*WHAT IS ASKED*
Among the entries below, copy only the span from the line containing "Build this scene" through the line containing "R = math.radians". Do so exactly, and skip the pictures.

***** RECORDS

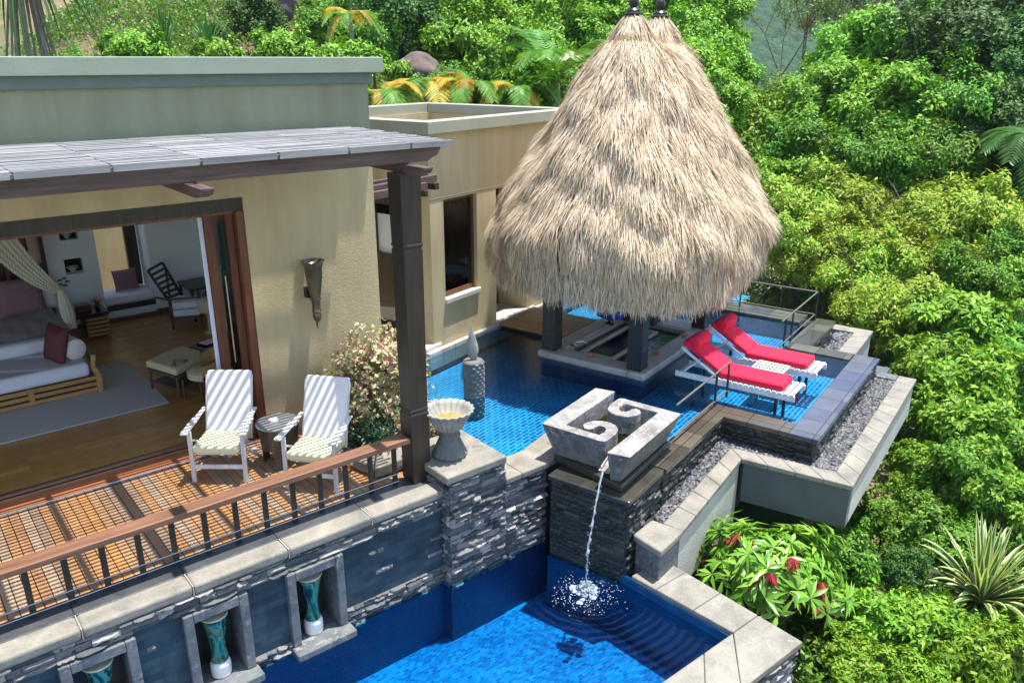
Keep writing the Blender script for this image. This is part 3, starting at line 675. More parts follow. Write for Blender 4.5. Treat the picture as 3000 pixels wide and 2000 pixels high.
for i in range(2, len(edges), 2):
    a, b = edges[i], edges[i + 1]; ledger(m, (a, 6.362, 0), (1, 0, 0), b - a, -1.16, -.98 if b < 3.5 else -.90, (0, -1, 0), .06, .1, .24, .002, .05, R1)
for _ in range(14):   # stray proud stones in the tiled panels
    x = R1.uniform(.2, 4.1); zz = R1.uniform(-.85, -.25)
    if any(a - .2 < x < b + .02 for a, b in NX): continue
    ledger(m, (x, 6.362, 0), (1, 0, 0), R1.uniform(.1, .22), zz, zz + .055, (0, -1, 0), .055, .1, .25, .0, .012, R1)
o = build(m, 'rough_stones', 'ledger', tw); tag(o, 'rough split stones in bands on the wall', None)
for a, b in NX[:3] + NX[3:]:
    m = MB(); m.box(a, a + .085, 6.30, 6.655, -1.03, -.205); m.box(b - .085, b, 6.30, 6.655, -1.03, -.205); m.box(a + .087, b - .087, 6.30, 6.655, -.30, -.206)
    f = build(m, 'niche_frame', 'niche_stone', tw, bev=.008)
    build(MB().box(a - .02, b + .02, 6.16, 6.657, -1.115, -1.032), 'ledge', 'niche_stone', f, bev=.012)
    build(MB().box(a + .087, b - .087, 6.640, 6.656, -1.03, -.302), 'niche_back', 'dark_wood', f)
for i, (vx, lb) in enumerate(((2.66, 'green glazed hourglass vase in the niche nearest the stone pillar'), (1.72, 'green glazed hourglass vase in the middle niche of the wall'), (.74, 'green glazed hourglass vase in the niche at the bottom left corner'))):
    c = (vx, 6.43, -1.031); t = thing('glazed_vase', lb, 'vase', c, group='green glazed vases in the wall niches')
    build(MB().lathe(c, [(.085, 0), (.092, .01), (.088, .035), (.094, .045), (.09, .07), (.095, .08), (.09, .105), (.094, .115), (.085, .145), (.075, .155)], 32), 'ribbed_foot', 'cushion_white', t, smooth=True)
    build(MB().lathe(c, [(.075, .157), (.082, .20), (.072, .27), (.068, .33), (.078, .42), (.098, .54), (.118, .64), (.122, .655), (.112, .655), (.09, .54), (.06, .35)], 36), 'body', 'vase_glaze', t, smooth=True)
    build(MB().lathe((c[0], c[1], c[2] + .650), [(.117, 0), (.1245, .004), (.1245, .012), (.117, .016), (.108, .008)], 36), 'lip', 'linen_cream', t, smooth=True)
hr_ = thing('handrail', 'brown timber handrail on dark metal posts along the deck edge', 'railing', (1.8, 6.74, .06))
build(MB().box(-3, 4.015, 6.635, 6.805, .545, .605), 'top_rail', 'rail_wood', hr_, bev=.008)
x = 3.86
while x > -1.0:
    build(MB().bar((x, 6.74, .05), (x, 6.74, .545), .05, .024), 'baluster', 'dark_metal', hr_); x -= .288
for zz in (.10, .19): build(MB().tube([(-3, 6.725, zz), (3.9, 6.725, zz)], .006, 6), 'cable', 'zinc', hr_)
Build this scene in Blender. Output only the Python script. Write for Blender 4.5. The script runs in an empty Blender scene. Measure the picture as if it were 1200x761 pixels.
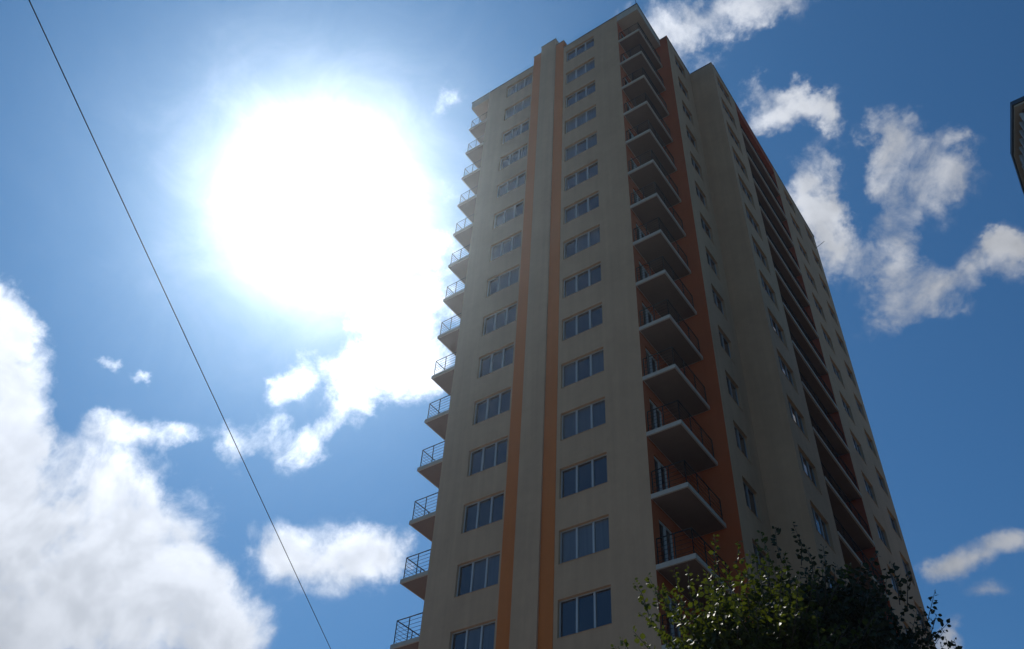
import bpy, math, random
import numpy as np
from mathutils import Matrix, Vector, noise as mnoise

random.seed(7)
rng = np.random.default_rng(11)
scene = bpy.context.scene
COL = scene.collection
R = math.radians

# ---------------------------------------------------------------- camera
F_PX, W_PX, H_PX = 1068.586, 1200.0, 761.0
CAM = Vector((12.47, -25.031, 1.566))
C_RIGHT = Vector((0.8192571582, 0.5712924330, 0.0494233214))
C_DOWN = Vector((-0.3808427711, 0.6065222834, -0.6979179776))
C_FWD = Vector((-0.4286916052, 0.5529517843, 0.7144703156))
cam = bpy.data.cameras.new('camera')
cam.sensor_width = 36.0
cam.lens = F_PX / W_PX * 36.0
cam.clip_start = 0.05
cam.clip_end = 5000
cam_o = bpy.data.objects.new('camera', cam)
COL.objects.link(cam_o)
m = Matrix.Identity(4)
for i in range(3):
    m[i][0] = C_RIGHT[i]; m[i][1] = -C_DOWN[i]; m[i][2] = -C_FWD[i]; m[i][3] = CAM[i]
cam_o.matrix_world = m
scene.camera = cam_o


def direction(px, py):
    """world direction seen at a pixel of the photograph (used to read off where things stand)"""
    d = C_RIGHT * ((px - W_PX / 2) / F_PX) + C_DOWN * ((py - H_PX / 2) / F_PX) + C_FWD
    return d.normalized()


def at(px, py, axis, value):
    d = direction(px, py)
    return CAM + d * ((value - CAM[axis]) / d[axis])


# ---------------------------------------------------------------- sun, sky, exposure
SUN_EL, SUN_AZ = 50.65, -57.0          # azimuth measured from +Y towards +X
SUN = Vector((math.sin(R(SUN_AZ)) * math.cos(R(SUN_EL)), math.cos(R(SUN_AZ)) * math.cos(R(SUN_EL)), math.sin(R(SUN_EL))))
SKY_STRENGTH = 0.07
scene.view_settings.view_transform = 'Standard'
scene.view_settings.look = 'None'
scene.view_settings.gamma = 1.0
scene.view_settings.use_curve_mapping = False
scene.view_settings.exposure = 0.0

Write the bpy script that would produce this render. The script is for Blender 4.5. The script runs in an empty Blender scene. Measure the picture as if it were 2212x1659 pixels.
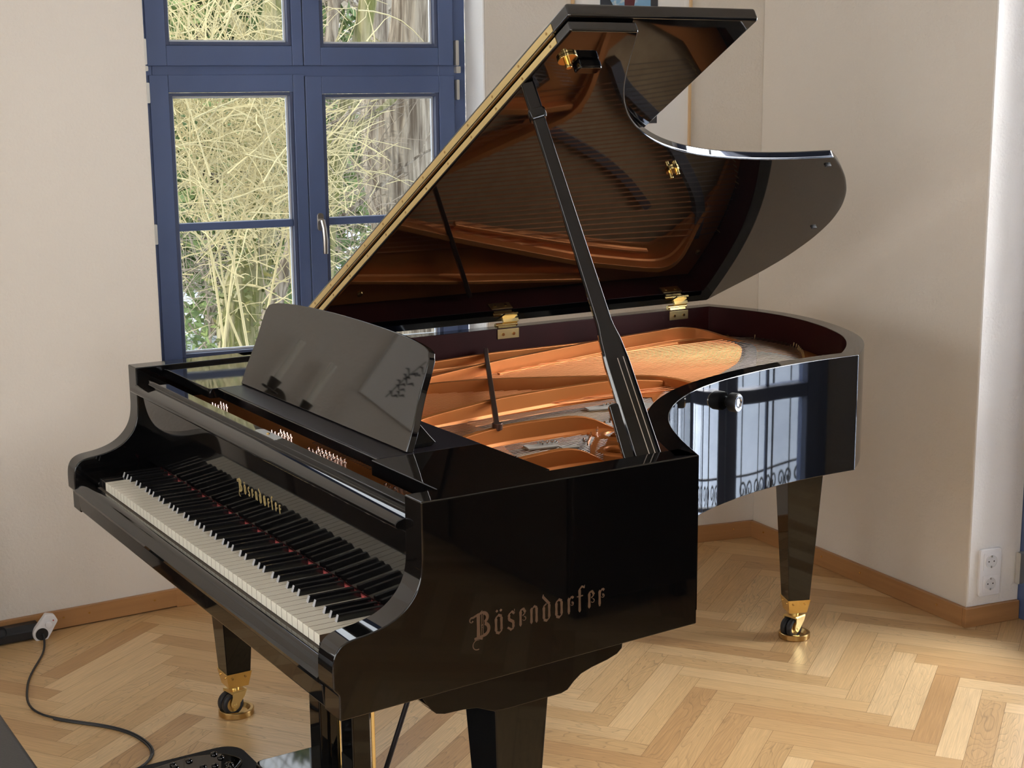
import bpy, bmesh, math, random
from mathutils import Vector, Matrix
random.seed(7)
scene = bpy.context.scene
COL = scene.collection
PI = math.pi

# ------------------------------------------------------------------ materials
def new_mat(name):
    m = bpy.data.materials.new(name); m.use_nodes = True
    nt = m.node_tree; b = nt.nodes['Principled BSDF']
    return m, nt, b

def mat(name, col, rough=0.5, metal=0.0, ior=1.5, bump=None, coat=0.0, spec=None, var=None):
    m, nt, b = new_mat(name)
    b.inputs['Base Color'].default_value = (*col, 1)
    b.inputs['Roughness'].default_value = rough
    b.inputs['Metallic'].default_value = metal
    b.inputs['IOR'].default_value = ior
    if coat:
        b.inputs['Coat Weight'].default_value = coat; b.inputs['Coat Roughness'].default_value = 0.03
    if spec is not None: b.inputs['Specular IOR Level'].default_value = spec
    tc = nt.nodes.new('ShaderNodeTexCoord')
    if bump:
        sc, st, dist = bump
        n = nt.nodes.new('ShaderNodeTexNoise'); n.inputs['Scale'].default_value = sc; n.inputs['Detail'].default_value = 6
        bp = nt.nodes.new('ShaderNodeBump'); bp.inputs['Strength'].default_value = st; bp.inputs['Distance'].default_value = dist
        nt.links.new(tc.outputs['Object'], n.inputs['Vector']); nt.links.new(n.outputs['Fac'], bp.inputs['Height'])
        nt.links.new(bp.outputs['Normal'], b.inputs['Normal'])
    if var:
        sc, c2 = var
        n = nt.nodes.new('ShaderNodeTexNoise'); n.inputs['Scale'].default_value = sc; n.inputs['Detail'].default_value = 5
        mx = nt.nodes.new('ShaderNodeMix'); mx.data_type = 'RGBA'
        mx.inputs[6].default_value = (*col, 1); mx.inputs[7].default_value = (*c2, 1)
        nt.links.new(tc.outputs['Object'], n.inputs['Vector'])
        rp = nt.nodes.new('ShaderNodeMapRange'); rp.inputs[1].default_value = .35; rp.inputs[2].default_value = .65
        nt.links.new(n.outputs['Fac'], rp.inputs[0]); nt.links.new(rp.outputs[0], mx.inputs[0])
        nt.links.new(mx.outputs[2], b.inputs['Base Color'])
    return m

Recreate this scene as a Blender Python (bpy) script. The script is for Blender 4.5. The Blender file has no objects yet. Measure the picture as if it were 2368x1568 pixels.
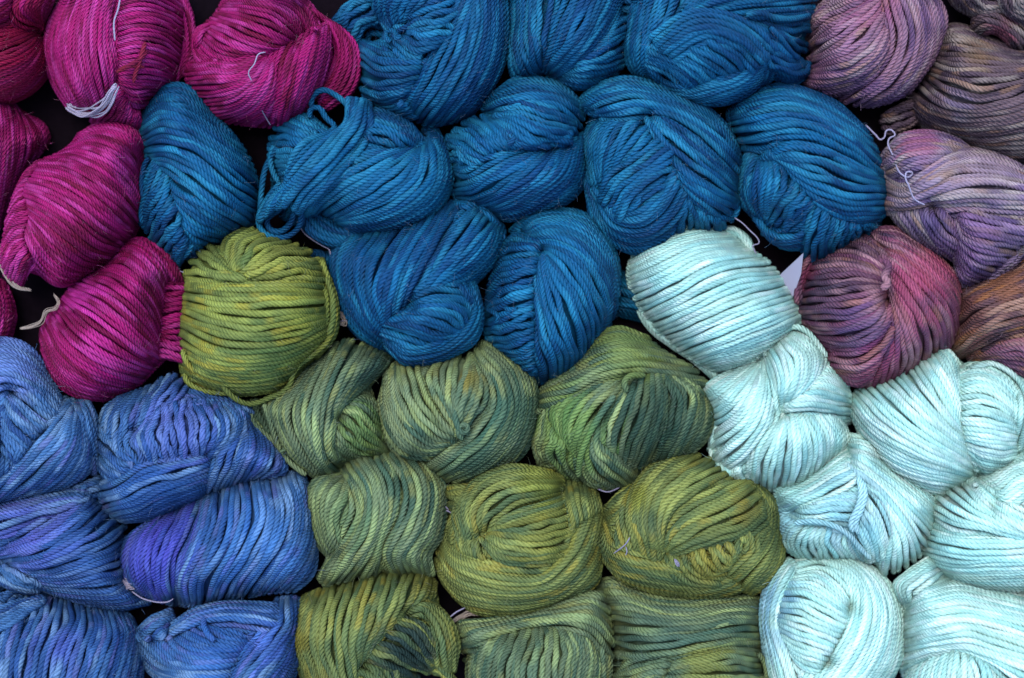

**********

*SOLUTION FOR THIS TASK*
Build this scene in Blender. Output only the Python script. Write for Blender 4.5. The script runs in an empty Blender scene. Measure the picture as if it were 1200x761 pixels.
import bpy, math, random
import numpy as np
from mathutils import Matrix, Vector, noise as mnoise

random.seed(7)
rng = np.random.default_rng(11)
scene = bpy.context.scene
COL = scene.collection
R = math.radians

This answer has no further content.